Moreover, the fact that both states were founded on such a proposition has had profound consequences for both states’ histories. What remained of Pakistan once it lost its eastern half has become steadily more Islamic in character; this is partly due to trends that are widespread in the Muslim world, but as well substantially due to the fact that Pakistan’s basis for existence as a state separate from India is its Muslim character. A secular Pakistan would not have a terribly coherent national narrative. Similarly, Israel’s professed character as a Jewish State has always begged the question: what’s Jewish about it? As Jewish identity and history cannot plausibly be severed from Judaism, and as Israel remains a predominantly secular society (though not nearly so secular as most Western democracies), the State has been unable to establish a stable modus vivendi with the organs of institutional religion, and since the passing of the founding generation has been unable to articulate a national narrative that is persuasive and inspiring and yet refutes the narratives proffered by the various segments of that country’s religious right.

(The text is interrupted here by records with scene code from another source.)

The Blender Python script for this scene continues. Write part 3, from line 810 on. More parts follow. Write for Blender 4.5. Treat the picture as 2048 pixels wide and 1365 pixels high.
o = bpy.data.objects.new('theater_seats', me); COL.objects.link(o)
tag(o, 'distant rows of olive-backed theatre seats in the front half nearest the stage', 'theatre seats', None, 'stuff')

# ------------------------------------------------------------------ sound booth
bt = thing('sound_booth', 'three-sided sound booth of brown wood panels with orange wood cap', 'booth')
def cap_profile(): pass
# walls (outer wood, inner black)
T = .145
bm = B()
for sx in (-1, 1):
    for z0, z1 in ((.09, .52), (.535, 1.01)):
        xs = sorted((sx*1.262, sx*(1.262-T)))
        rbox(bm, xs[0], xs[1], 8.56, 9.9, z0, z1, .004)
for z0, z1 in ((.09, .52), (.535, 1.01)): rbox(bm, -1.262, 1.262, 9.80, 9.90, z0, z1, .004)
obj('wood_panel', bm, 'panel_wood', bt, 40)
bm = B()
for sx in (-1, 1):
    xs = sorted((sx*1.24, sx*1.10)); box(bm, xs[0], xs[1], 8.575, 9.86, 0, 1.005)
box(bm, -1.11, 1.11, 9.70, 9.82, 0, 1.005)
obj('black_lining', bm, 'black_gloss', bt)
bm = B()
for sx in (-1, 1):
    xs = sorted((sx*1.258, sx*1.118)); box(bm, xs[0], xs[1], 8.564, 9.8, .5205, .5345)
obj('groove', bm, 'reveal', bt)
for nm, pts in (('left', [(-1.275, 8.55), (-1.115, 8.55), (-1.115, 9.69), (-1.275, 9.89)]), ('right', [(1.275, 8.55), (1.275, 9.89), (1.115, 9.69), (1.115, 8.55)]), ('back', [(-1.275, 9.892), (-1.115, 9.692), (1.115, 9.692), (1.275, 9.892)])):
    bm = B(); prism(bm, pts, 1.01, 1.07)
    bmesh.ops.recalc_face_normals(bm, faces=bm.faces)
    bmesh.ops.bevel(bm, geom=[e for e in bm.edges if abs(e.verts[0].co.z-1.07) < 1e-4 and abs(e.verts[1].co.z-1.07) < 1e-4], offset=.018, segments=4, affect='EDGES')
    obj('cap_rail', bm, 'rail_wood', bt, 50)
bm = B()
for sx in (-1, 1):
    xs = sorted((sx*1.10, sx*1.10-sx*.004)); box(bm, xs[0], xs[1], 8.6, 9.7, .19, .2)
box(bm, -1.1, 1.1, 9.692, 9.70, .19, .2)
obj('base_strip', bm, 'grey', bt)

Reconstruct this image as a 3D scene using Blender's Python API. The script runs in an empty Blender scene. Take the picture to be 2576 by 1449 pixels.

Finally, both states are long-time clients of the United States, major recipients of American military and non-military aid, major allies outside the European theater in the Cold War, and major – but problematic – allies in the War on Terror (in Israel’s case because we fear our obvious close alignment with Israel hurts our position with Arab allies we need to combat terror groups that target Americans; in Pakistan’s case, because organs of the Pakistani government have historically been supportive of those very groups, yet we fear that were the current government to fall we would wind up confronting an overtly hostile regime).

I’m not sure that I mean to suggest anything by the comparison. I could as easily have listed the numerous ways in which the countries differ: Israel has progressively risen in per-capita income, while Pakistan has stagnated; Pakistan is a huge country in terms of population and territory, while Israel is tiny; etc. I could also have pointed out that, until relatively recently, Democratic administrations in America tended to tilt more towards Israel and Republican administrations more towards Pakistan (this Presidency is certainly an exception to the first generalization and partly an exception to the latter).

I guess all I wanted to point out is that the two countries share a certain set of relatively rare historical circumstances, and to lay out my suspicion that most people who pay lots of attention to one country or the other have not thought about the comparison and whether it might shed any particular light on some aspect of either country’s situation.